[Rows from a 3D scene dataset]

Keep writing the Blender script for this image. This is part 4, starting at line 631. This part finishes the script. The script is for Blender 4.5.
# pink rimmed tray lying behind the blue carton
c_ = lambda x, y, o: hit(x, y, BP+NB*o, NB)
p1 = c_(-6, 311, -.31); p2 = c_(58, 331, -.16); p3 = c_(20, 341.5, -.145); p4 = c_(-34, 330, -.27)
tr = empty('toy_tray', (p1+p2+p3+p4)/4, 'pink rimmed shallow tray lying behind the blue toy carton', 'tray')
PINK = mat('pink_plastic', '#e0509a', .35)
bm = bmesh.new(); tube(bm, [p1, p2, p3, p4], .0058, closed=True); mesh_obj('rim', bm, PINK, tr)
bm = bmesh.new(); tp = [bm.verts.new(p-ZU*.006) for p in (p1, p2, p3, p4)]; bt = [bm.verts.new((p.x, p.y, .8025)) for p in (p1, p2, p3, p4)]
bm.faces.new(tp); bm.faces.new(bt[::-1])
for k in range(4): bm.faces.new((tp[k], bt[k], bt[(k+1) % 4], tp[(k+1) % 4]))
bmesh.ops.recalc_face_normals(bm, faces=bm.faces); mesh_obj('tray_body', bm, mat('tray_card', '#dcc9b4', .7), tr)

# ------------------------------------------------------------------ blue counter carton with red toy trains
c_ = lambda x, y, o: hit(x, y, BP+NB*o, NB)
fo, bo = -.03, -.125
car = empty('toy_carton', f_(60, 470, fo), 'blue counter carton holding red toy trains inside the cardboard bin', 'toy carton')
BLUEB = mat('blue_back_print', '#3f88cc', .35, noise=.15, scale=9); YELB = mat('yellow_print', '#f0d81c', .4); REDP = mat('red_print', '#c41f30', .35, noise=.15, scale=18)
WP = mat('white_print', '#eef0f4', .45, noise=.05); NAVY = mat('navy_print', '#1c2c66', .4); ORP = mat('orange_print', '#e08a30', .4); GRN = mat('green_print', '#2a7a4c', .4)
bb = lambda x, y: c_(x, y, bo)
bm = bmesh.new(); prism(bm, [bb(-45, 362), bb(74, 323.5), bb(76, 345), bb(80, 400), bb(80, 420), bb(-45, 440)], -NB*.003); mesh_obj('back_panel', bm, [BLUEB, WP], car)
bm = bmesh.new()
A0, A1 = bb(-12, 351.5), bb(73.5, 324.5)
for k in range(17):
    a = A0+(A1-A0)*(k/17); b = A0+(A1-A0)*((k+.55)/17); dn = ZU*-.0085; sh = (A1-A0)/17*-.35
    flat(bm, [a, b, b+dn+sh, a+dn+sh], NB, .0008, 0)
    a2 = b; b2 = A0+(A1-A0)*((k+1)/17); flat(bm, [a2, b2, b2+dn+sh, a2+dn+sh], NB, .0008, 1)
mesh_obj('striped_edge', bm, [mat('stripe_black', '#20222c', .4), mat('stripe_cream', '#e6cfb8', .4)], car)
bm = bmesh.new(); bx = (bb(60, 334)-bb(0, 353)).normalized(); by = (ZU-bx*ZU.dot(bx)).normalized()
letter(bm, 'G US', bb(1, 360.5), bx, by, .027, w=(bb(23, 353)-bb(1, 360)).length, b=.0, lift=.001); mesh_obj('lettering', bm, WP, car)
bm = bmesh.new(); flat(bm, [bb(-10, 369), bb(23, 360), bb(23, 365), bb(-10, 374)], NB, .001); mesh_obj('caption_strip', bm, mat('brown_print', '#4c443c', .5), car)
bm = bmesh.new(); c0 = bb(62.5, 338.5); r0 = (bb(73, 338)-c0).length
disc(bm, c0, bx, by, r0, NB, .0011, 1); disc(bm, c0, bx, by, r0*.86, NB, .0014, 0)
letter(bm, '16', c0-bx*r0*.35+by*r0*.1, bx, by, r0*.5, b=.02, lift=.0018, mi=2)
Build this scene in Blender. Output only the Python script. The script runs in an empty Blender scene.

Exercise requirements:
Print again each line of the listing above, exactly as it appears.

In response:
Keep writing the Blender script for this image. This is part 4, starting at line 631. This part finishes the script. The script is for Blender 4.5.
# pink rimmed tray lying behind the blue carton
c_ = lambda x, y, o: hit(x, y, BP+NB*o, NB)
p1 = c_(-6, 311, -.31); p2 = c_(58, 331, -.16); p3 = c_(20, 341.5, -.145); p4 = c_(-34, 330, -.27)
tr = empty('toy_tray', (p1+p2+p3+p4)/4, 'pink rimmed shallow tray lying behind the blue toy carton', 'tray')
PINK = mat('pink_plastic', '#e0509a', .35)
bm = bmesh.new(); tube(bm, [p1, p2, p3, p4], .0058, closed=True); mesh_obj('rim', bm, PINK, tr)
bm = bmesh.new(); tp = [bm.verts.new(p-ZU*.006) for p in (p1, p2, p3, p4)]; bt = [bm.verts.new((p.x, p.y, .8025)) for p in (p1, p2, p3, p4)]
bm.faces.new(tp); bm.faces.new(bt[::-1])
for k in range(4): bm.faces.new((tp[k], bt[k], bt[(k+1) % 4], tp[(k+1) % 4]))
bmesh.ops.recalc_face_normals(bm, faces=bm.faces); mesh_obj('tray_body', bm, mat('tray_card', '#dcc9b4', .7), tr)

# ------------------------------------------------------------------ blue counter carton with red toy trains
c_ = lambda x, y, o: hit(x, y, BP+NB*o, NB)
fo, bo = -.03, -.125
car = empty('toy_carton', f_(60, 470, fo), 'blue counter carton holding red toy trains inside the cardboard bin', 'toy carton')
BLUEB = mat('blue_back_print', '#3f88cc', .35, noise=.15, scale=9); YELB = mat('yellow_print', '#f0d81c', .4); REDP = mat('red_print', '#c41f30', .35, noise=.15, scale=18)
WP = mat('white_print', '#eef0f4', .45, noise=.05); NAVY = mat('navy_print', '#1c2c66', .4); ORP = mat('orange_print', '#e08a30', .4); GRN = mat('green_print', '#2a7a4c', .4)
bb = lambda x, y: c_(x, y, bo)
bm = bmesh.new(); prism(bm, [bb(-45, 362), bb(74, 323.5), bb(76, 345), bb(80, 400), bb(80, 420), bb(-45, 440)], -NB*.003); mesh_obj('back_panel', bm, [BLUEB, WP], car)
bm = bmesh.new()
A0, A1 = bb(-12, 351.5), bb(73.5, 324.5)
for k in range(17):
    a = A0+(A1-A0)*(k/17); b = A0+(A1-A0)*((k+.55)/17); dn = ZU*-.0085; sh = (A1-A0)/17*-.35
    flat(bm, [a, b, b+dn+sh, a+dn+sh], NB, .0008, 0)
    a2 = b; b2 = A0+(A1-A0)*((k+1)/17); flat(bm, [a2, b2, b2+dn+sh, a2+dn+sh], NB, .0008, 1)
mesh_obj('striped_edge', bm, [mat('stripe_black', '#20222c', .4), mat('stripe_cream', '#e6cfb8', .4)], car)
bm = bmesh.new(); bx = (bb(60, 334)-bb(0, 353)).normalized(); by = (ZU-bx*ZU.dot(bx)).normalized()
letter(bm, 'G US', bb(1, 360.5), bx, by, .027, w=(bb(23, 353)-bb(1, 360)).length, b=.0, lift=.001); mesh_obj('lettering', bm, WP, car)
bm = bmesh.new(); flat(bm, [bb(-10, 369), bb(23, 360), bb(23, 365), bb(-10, 374)], NB, .001); mesh_obj('caption_strip', bm, mat('brown_print', '#4c443c', .5), car)
bm = bmesh.new(); c0 = bb(62.5, 338.5); r0 = (bb(73, 338)-c0).length
disc(bm, c0, bx, by, r0, NB, .0011, 1); disc(bm, c0, bx, by, r0*.86, NB, .0014, 0)
letter(bm, '16', c0-bx*r0*.35+by*r0*.1, bx, by, r0*.5, b=.02, lift=.0018, mi=2)
Build this scene in Blender. Output only the Python script. The script runs in an empty Blender scene.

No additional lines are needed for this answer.